The key to the modernization of Africa is an African renaissance, says Dr. Tseggai Isaac, associate professor of history and political science at Missouri University of Science and Technology. Isaac has recently co-authored and edited a collection of essays on the topic.
The book, African Civilization in the 21st Century was published by Nova Science Publishers. In it, Isaac and his collaborators examine African civilization, analyze the formidable roadblocks to its modernization and provide suggestions for African rejuvenation.
The essays study the crippling effect of successive domination of Africa, first by the Arab invasion and subsequent Islamization of Egypt and North Africa, Isaac says.
“Islam began the practice of African slavery and Europe combined slave trade colonization to inflict crippling blows on Africa,” he says. “The effects of slavery and colonialism devastated African societies until slavery was outlawed in the 19th century and colonialism ended in the 1960s.

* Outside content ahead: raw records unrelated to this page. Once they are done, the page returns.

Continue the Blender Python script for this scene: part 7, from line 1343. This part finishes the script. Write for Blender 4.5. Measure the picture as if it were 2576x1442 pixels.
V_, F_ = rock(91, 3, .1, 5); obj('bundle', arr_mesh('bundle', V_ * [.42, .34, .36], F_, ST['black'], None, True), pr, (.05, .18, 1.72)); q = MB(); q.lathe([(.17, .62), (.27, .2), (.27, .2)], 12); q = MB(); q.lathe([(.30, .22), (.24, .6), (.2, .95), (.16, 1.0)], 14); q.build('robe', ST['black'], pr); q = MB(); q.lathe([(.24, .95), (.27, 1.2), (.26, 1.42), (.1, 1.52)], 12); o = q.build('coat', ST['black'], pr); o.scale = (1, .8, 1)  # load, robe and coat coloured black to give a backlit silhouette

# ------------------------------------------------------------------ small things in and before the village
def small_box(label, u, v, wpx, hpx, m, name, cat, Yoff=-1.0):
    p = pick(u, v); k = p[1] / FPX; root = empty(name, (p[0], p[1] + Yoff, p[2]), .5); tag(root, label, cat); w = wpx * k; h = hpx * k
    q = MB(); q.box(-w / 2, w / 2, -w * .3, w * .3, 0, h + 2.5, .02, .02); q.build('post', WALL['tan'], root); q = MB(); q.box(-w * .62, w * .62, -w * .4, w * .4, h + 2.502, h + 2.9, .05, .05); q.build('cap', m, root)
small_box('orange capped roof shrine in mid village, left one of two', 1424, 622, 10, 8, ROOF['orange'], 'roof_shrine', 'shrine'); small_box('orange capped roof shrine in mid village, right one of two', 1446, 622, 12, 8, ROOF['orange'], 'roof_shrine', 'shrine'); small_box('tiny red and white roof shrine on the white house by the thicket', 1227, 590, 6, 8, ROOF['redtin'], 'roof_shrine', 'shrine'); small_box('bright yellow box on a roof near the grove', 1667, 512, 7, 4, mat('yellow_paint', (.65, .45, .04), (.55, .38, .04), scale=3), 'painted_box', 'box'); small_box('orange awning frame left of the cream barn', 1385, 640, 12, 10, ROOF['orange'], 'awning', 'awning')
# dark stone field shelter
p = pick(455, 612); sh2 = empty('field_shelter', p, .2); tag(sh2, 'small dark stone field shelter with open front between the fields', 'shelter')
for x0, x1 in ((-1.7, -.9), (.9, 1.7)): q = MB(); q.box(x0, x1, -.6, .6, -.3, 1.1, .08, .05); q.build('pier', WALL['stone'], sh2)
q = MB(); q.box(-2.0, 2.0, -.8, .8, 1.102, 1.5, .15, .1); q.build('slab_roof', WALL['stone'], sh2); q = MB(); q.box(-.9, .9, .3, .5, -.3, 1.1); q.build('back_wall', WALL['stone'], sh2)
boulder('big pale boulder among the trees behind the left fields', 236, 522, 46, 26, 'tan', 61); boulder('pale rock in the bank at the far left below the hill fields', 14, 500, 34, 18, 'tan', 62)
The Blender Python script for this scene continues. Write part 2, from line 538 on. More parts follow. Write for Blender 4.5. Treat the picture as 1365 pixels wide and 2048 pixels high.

Post-colonial Africa was liberated in the 1960s, but homegrown dictatorship by African tyrants aborted any hope that Africans anticipated on the eve of Africa’s liberation. As a result, there is overreaching political, economic, social, and diplomatic paralysis of Africa.
“Africa didn’t get the opportunity to blossom because of the impacts from slavery, colonialism, and predatory dictatorship by African heads of states over the long-suffering African peoples,” says Isaac. “Only democratization, education and good governance will resurrect Africa.”